Today's daily lesson comes from 2 Corinthians 12:10:
"For the sake of Christ, then, I am content with weaknesses . . ."
Most of us see the weaknesses we have as qualities or characteristics to be worked around, hidden, overcome, or altogether denied. For most of us, the last thing in the world we would want to do is show weakness because doing so makes us subject to vulnerability. Achilles's heel must be kept hidden lest our vulnerability be found out.
But in one of the ironies of the Gospel, God wants us vulnerable. God desires that our weaknesses be recognized for what they are -- the place of entry for God's grace, mercy, and power.
It was said by one of William Blake's friends that Blake was a cracked vessel of a man, but the cracks "were where the light shined through."
It is in our cracked and broken places that the glory of God's grace shines through.

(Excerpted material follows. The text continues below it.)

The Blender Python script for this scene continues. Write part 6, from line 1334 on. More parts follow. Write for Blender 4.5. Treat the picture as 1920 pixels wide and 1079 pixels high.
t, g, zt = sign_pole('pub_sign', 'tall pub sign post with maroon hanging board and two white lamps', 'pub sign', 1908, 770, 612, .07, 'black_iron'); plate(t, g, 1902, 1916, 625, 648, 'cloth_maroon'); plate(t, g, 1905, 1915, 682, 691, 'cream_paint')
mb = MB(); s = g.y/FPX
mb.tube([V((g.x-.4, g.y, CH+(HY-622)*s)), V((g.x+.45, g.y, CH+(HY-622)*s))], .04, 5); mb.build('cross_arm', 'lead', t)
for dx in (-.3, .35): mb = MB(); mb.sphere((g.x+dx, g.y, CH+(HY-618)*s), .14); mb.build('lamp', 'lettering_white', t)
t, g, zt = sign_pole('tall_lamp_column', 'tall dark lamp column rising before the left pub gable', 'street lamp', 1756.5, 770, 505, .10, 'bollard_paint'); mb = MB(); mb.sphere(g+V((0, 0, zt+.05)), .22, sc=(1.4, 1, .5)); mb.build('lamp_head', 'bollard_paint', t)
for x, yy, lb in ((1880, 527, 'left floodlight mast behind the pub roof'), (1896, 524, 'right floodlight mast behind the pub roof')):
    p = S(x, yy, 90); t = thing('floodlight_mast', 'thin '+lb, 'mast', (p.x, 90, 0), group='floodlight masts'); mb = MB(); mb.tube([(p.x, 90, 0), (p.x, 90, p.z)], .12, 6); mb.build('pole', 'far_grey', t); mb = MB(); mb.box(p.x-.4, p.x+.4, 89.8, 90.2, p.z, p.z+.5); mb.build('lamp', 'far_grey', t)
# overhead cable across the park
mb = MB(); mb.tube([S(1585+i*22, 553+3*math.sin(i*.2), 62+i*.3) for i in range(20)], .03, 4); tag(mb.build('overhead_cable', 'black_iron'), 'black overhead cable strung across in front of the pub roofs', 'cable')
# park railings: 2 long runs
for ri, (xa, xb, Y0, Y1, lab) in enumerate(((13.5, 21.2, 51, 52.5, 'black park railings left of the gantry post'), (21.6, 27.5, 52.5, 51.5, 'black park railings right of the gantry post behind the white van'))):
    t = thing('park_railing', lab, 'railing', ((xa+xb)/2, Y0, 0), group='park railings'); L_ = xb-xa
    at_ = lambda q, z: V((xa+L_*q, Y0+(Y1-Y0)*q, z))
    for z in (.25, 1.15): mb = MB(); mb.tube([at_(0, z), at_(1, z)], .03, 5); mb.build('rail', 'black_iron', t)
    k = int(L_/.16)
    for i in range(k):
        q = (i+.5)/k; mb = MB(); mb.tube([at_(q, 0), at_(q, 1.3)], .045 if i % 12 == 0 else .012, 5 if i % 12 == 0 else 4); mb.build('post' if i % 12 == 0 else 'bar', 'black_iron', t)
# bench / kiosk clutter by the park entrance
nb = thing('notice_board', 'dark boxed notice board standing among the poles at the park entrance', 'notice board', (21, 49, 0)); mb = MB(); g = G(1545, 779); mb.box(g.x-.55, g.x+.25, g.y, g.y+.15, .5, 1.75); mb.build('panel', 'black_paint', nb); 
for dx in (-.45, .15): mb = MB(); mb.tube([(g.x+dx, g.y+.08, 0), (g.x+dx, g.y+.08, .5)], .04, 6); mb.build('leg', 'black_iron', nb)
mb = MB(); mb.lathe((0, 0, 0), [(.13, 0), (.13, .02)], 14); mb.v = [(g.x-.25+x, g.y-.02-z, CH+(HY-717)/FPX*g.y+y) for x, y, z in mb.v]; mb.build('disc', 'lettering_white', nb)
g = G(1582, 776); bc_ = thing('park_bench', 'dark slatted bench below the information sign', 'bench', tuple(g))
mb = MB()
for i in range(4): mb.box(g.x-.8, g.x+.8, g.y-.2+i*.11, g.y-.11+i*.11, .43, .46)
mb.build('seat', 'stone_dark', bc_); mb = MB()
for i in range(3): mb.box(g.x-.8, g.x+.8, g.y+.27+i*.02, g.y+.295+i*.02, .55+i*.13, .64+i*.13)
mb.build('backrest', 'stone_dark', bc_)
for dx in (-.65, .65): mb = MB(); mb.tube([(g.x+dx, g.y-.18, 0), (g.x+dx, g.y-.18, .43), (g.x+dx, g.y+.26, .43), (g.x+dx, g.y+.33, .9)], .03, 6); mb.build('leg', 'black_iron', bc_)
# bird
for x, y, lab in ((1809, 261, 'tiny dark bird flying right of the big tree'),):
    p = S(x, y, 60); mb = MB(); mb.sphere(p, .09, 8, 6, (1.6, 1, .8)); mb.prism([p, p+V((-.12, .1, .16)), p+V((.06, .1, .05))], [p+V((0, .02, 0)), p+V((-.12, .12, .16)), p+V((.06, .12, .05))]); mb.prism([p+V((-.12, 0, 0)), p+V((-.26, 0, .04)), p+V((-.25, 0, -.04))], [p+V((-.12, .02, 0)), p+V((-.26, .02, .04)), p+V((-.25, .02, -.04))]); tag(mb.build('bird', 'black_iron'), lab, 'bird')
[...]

It is in the place of our weakness that God's power is most indisputably evident. Therefore, our vulnerabilities, weaknesses and places of insecurity are not points of liability but instead the places of God's greatest and deepest gift in our lives -- the places where we know we cannot save ourselves, but only be saved by God.

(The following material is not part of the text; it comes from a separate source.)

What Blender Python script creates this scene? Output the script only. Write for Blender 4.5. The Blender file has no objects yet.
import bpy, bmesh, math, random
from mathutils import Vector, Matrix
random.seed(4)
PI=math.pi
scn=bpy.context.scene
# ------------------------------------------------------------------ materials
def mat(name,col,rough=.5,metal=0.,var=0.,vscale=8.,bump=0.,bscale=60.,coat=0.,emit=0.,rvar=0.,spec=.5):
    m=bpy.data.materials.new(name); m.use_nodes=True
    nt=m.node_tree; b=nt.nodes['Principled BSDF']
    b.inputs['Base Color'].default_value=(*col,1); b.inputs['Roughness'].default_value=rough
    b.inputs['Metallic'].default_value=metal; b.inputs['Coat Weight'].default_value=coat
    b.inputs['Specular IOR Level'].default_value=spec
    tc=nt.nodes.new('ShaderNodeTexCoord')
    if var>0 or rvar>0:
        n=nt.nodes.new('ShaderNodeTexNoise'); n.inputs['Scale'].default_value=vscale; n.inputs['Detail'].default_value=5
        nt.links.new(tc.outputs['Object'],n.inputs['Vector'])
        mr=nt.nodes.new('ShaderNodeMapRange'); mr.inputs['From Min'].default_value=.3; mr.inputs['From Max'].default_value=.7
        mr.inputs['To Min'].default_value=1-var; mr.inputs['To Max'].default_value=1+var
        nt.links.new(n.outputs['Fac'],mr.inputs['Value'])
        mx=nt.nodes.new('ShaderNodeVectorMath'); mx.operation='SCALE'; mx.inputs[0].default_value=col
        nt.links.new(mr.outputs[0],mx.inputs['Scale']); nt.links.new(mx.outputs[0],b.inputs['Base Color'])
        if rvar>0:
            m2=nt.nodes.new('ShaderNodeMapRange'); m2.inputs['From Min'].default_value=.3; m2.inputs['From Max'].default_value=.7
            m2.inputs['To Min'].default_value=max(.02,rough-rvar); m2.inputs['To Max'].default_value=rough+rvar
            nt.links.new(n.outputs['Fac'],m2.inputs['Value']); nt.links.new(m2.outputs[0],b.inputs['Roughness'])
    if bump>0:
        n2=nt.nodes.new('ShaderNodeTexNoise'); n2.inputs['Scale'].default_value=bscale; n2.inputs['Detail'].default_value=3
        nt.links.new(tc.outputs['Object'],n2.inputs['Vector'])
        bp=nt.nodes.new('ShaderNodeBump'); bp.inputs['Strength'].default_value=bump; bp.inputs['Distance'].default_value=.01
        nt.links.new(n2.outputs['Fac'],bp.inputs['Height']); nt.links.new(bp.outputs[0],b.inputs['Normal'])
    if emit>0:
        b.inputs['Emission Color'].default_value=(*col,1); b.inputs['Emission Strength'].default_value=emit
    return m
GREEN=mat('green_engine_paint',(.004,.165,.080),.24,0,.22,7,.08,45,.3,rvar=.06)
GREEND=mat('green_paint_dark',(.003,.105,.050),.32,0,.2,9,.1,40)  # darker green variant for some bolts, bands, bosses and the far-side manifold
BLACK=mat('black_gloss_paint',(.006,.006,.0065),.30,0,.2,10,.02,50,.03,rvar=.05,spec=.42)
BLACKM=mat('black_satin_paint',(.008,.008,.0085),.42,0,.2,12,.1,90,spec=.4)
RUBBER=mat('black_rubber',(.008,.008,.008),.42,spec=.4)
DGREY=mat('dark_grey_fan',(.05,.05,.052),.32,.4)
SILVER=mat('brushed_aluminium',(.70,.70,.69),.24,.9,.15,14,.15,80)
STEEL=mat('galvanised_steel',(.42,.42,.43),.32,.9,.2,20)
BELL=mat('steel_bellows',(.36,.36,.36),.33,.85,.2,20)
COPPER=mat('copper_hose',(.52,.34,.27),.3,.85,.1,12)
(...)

So, like the Apostle Paul before us, we may plead and plead that our weaknesses be taken away. But in the end God reminds us that His "power is made perfect in our weakness" and therefore we too, like Paul, choose to no longer fight our weaknesses but instead learn to be content with and even embrace them for what they are -- the places where our deepest flaws both discover and reveal God's greatest mercies.